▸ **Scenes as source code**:
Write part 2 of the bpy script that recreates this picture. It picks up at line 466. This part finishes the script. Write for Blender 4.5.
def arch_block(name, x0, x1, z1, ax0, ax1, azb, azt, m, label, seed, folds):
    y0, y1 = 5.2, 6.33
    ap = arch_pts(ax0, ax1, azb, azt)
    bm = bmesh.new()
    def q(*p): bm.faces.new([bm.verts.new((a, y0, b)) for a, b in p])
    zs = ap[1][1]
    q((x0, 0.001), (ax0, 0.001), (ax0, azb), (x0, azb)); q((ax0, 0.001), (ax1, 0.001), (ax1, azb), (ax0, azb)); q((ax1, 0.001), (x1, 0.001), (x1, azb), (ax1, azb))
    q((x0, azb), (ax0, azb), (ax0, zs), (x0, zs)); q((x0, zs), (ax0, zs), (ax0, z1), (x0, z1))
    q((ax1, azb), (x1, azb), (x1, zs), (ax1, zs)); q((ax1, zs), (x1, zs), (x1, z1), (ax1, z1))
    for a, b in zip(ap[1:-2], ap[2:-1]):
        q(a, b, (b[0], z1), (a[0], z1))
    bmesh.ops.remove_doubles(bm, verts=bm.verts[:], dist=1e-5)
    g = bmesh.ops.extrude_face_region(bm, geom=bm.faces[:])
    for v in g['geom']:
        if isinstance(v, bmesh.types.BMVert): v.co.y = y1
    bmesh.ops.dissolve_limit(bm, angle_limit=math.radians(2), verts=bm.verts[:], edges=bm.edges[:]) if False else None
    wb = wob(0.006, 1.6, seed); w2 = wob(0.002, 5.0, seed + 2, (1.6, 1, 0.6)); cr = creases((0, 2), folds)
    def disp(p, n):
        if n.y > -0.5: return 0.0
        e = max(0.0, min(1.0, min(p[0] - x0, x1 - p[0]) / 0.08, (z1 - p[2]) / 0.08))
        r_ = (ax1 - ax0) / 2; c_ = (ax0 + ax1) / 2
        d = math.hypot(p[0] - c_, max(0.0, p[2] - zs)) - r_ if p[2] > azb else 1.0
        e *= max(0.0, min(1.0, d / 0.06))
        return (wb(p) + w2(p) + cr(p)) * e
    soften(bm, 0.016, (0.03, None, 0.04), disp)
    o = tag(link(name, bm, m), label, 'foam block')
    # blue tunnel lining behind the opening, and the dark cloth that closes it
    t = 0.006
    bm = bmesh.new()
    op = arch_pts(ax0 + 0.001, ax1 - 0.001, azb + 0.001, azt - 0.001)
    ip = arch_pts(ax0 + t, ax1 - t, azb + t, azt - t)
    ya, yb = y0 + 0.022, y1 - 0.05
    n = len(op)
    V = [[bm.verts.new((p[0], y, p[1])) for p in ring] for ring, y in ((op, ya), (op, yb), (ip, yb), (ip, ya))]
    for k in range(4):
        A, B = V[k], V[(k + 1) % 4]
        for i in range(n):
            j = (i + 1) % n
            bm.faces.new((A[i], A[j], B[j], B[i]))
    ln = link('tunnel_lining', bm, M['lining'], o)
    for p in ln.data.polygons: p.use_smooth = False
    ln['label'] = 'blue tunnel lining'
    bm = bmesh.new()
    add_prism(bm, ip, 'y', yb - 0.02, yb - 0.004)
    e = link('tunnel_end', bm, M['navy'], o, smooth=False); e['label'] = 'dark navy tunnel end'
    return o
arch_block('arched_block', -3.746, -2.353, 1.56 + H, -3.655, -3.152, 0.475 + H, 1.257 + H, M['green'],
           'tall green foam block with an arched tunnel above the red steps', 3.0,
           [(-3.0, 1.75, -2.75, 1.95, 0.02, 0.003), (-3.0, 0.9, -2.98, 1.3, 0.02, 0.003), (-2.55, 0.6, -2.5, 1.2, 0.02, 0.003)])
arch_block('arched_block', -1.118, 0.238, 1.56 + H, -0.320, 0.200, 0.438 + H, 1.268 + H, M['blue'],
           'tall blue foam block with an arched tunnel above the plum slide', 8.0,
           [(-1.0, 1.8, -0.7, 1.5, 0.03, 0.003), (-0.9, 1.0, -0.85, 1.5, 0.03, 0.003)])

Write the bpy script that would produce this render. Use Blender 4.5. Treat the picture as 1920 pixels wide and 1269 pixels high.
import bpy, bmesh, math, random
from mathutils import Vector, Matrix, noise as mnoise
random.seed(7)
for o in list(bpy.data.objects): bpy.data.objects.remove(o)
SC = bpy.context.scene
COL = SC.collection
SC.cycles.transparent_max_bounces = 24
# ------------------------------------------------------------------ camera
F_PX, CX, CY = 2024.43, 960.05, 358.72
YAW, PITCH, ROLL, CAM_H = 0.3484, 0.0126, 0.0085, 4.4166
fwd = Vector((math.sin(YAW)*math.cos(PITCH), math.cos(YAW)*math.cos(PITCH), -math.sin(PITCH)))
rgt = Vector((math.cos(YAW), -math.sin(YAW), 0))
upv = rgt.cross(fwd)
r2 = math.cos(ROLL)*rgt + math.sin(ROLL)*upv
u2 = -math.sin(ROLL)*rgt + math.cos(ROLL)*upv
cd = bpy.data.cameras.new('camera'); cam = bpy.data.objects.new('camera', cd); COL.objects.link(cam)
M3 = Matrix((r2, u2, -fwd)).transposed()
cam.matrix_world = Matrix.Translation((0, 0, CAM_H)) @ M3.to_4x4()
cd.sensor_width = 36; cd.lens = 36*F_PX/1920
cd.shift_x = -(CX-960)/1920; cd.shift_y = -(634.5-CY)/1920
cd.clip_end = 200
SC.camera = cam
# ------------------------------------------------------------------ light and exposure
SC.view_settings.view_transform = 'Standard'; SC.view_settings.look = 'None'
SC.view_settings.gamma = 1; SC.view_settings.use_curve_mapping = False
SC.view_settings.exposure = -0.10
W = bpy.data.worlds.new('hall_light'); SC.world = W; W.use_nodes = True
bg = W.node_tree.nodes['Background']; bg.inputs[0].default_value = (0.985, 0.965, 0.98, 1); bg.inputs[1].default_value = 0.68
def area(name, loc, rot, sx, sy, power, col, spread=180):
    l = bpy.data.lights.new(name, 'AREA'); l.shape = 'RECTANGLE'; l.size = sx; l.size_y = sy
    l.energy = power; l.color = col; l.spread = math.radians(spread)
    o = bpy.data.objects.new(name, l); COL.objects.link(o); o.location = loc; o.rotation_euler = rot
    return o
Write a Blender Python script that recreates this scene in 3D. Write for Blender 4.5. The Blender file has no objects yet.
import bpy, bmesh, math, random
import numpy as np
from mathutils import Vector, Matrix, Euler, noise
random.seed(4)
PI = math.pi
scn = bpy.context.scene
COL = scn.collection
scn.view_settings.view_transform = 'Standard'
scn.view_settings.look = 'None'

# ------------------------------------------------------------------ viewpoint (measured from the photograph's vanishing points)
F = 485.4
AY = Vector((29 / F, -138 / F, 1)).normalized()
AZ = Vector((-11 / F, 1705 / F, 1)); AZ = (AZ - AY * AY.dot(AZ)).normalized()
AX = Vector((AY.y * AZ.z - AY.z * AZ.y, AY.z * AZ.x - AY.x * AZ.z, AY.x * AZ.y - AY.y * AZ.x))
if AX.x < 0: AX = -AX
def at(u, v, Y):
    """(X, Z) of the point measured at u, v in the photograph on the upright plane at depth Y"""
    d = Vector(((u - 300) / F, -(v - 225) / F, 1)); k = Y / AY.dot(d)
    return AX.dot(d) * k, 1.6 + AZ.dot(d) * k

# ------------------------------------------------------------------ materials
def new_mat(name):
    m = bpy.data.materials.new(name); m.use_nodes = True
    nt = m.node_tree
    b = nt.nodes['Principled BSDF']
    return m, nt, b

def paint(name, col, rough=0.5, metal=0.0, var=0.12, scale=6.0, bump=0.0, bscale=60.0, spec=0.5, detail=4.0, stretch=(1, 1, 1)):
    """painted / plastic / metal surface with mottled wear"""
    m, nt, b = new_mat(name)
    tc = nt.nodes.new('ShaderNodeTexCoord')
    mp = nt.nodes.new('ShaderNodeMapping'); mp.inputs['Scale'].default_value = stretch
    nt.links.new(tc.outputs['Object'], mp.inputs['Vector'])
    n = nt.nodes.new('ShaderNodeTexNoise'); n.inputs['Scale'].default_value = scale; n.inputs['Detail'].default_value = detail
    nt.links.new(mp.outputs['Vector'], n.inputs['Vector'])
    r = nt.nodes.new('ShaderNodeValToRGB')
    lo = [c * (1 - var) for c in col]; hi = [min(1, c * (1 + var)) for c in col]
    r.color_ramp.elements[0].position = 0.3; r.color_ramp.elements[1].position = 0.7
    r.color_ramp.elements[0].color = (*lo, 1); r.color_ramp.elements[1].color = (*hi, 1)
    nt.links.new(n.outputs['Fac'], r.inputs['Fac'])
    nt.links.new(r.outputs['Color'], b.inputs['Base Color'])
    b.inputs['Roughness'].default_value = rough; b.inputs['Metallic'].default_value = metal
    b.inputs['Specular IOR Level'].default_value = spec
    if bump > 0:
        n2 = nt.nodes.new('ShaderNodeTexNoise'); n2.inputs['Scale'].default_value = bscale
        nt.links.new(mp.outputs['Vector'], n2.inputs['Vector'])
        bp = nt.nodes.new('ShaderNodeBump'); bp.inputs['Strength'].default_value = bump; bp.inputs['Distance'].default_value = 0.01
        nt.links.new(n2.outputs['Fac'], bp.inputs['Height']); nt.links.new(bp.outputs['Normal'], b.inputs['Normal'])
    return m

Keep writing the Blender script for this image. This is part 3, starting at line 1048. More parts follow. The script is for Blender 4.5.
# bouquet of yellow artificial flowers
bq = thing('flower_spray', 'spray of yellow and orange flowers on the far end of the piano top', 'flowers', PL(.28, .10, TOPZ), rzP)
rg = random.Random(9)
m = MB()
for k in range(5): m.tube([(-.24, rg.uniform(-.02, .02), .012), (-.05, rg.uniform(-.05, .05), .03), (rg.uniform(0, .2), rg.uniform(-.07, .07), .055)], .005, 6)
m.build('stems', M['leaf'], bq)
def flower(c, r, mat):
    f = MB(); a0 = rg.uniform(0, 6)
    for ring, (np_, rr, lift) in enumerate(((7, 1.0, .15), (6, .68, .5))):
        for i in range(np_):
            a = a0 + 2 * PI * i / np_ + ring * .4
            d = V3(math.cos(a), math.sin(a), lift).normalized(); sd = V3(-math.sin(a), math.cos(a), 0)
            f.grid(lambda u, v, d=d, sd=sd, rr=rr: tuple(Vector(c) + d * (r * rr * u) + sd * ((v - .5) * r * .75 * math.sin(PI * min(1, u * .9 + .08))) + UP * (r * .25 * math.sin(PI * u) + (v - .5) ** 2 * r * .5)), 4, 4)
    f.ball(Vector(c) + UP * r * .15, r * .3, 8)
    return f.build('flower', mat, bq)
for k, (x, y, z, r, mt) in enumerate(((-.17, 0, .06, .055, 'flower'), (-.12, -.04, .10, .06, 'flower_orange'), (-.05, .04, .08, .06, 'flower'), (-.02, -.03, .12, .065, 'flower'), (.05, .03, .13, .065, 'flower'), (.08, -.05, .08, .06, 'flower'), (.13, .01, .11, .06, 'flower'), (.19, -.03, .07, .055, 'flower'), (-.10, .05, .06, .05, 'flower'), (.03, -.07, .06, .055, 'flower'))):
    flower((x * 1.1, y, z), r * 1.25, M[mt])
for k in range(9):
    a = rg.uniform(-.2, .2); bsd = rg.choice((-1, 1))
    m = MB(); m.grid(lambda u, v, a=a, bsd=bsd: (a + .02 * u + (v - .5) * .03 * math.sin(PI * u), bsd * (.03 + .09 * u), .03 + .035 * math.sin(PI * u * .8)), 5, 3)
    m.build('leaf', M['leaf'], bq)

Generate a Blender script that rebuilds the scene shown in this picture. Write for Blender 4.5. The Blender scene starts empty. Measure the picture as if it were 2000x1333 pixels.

▸ **DESCRIPTION OF THE TASK**: Among the records above, extract exactly the lines from the line with "ln = link('tunnel_lining', bm, M['lining'], o)" to the line with "add_prism(bm, ip, 'y', yb", both lines included, and leave out the rest.

▸ **THE SOLUTION**:
    ln = link('tunnel_lining', bm, M['lining'], o)
    for p in ln.data.polygons: p.use_smooth = False
    ln['label'] = 'blue tunnel lining'
    bm = bmesh.new()
    add_prism(bm, ip, 'y', yb - 0.02, yb - 0.004)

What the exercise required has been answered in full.